Johnson-Wilson has developed into that kind of player for that exact reason.

“It’s human nature, it’s my nature, at least, to be a selfless player,” he said. “I love helping others, I’m motivated in life that way and this is an extension of that, I think. When you get the ball in the post and you can bring everyone else together, get their confidence going, get that smooth ball rotation going, that’s what it’s all about.”

Players like Ishola or Silva, who has upper arms the size of your thighs and considers all rebounds on the offensive glass to be his, understand what Johnson-Wilson can do and it unconsciously becomes part of their games and can give Coleman a change of pace when he puts them in.
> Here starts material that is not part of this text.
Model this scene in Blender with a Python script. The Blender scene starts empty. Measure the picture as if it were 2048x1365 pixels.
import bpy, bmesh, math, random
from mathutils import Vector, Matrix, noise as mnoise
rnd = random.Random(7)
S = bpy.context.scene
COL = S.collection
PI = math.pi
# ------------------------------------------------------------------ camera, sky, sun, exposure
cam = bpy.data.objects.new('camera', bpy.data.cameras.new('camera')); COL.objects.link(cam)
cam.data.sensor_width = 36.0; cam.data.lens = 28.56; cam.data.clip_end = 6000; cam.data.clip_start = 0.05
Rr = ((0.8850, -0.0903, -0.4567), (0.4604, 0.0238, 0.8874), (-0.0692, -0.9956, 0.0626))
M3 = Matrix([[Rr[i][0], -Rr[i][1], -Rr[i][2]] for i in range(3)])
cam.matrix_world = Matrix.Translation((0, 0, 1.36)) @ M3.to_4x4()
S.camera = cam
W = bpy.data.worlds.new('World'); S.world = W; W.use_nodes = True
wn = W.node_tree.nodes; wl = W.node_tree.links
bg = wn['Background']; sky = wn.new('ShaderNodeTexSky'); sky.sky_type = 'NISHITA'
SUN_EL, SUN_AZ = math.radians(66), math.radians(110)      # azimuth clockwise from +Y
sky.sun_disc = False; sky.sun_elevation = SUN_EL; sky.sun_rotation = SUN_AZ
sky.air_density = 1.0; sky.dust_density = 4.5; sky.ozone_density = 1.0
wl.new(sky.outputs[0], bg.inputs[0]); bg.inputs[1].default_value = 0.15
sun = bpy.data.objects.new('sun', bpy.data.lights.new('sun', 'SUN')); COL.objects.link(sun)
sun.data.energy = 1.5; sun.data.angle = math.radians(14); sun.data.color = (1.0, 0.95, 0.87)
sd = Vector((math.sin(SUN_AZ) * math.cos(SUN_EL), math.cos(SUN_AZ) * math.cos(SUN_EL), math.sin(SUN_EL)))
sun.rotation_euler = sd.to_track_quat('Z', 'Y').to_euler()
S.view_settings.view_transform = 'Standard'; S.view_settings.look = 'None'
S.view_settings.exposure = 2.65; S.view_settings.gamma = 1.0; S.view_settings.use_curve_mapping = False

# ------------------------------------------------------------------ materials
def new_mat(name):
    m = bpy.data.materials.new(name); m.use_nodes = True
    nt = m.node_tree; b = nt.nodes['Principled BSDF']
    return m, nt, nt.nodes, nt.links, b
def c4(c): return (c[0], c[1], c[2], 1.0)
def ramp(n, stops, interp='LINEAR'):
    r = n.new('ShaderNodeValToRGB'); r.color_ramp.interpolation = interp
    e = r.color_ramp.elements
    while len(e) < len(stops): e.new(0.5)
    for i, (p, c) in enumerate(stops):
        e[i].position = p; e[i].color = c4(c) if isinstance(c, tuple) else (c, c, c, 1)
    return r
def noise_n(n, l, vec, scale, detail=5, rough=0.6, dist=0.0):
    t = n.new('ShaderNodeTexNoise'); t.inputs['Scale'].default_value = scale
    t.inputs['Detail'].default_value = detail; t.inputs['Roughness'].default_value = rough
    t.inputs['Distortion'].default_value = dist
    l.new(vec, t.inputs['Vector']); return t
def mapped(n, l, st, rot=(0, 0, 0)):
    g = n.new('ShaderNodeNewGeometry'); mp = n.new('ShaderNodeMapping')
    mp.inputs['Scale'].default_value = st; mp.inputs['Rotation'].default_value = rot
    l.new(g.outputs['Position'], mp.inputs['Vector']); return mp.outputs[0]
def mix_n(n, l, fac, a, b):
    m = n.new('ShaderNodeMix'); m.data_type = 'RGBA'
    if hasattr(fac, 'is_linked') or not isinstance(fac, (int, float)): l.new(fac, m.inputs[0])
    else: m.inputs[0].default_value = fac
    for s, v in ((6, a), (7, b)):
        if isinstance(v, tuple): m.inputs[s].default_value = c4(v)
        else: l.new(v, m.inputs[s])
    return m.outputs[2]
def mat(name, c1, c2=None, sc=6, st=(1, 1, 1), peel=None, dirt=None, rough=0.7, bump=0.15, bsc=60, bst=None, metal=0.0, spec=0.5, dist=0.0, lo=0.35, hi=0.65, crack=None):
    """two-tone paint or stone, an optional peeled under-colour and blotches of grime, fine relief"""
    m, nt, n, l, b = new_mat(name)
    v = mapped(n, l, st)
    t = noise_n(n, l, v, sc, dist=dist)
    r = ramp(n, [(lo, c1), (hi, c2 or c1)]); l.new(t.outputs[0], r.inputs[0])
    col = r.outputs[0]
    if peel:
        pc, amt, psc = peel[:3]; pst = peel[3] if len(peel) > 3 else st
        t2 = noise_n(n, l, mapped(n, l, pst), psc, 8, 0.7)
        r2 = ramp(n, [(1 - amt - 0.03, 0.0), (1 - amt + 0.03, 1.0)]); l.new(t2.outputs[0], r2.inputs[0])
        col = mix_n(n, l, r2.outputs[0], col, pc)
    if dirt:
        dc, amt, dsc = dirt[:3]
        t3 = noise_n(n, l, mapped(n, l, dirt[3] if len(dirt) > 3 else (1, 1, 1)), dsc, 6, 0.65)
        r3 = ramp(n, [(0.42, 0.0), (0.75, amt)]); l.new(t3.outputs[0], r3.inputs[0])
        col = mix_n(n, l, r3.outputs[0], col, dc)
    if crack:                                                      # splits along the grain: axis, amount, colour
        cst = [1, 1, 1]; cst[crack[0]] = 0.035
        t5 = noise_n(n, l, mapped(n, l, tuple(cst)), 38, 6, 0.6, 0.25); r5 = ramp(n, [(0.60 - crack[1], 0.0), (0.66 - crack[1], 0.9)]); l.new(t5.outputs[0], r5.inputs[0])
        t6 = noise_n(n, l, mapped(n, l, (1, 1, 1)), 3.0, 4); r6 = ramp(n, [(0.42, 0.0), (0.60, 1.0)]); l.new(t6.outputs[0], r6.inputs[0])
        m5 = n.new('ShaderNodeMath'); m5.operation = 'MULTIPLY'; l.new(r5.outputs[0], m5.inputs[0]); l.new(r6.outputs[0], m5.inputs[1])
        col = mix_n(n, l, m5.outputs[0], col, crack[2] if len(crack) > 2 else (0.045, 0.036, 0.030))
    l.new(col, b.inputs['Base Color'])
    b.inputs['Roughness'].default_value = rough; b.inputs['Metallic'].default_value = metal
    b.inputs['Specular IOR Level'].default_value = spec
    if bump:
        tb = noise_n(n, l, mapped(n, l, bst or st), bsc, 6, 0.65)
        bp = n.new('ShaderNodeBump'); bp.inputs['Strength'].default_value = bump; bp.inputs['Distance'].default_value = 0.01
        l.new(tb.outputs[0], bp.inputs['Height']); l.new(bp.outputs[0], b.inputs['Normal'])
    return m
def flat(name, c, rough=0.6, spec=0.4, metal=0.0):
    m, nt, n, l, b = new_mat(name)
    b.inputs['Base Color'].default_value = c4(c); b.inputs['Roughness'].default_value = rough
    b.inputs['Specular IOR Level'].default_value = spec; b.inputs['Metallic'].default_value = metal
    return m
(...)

“It hurt losing Onyx,” Johnson-Wilson said, “because (defenses) would have to pay attention to him while it would free up the rest of us down low, but even without the prototypical post player, we are perhaps a little undersized but we should always be fresh and aggressive in the post and we have some physical players that will surprise people.”

If one 6-6 post looks like an easy time to an opponent, two of them create a different problem, and that roster rotation is at the core of Hawaii Hilo’s newfound versatility.

“I’m really looking forward to teams trying to go big and load up on us in the post,” Coleman said with a cagey grin. “If that happens and we go small, it will be interesting to see how they matchup with our quickness and aggressiveness.”

The season starts in less than three weeks with a game in Seattle against Simon Fraser University on Nov. 11, with a second game against Seattle Pacific the next day.

Nobody’s making championship predictions, they all know they have to prove it on the floor.

But expectations? After coming up one game short last season with a battered roster, they all expect to be in the playoff mix from start to finish this season.

For this school, that is the Eternal Quest.